Sekadar catatan impor bahan baku memegang peran 74,24 persen impor nasional. Impor bahan baku penolong lazimnya dilakukan industri untuk mendorong kinerja produksi. Kontraksi importasi bahan baku tersebut baik langsung maupun tak langsung bisa berimplikasi kepada penurunan kinerja industri secara nasional.
Kinerja Pajak Sektoral
Sinyal pelambatan pada kuartal 1/2023 juga bisa ditelusuri dari kinerja penerimaan pajak sektoral. Dua sektor utama yang berkontribusi sekitar 50 persen penerimaan pajak tercatat mengalami pelambatan pertumbuhan.
Sektor manufaktur misalnya dengan kontribusi ke penerimaan pajak sebesar 28,3 persen pada kuartal 1/2023 hanya tumbuh di angka 32,7 persen. Padahal pada periode yang sama tahun sebelumnya, mampu tumbuh di angka 44,1 persen.
Sementara itu, sektor perdagangan yang berkontribusi sebanyak 22,7 persen, pertumbuhannya melambat dari 59,4 persen menjadi 17,8 persen pada kuartal 1/2023.
Tren pelambatan juga terjadi di sektor pertambangan dari 150,8 persen menjadi 113,6 persen. Kontribusi sektor pertambangan ke penerimaan pajak mencapai 11 persen.
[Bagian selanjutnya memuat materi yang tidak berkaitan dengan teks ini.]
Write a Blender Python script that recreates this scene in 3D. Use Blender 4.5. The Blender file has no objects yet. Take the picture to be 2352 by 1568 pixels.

Itu artinya tiga sektor utama penerimaan pajak yang berkontribusi sekitar 60 persen mengalami pelambatan kinerja pada kuartal 1/2023. Pemicunya ada banyak hal mulai dari kinerja mulai dari harga komoditas yang melandai, restitusi dan surplus neraca dagang yang menciut.
Sementara itu jika mengacu kepada paparan Kementerian Keuangan (Kemenkeu) beberapa hari lalu, tren stagnasi ekonomi kemungkinan akan berlanjut pada tahun ini. Pertumbuhan ekonomi diperkirakan berada di angka 5 persen - 5,3 persen.
Satu-satunya pendorong ekonomi, setidaknya dari data realisasi APBN kuartal 1/2023, adalah konsumsi rumah tangga yang ditunjukkan oleh tren penerimaan PPN dalam negeri yang tumbuh 67 persen.
Tetapi inipun tidak sepenuhnya bisa diandalkan karena pada Maret lalu, pertumbuhan PPN dalam negeri melambat menjadi 0,5 persen. Padahal pada Januari 2023 PPN DN mampu tumbuh 144,7 persen dan Februari 91,7 persen.
Sementara itu dari sektor yang lain seperti manufaktur mengalami tantangan dengan penurunan impor bahan baku. Sedangkan sektor perdagangan juga menghadapi hal yang sama karena kinerja ekspor melambat dan impor terkontraksi.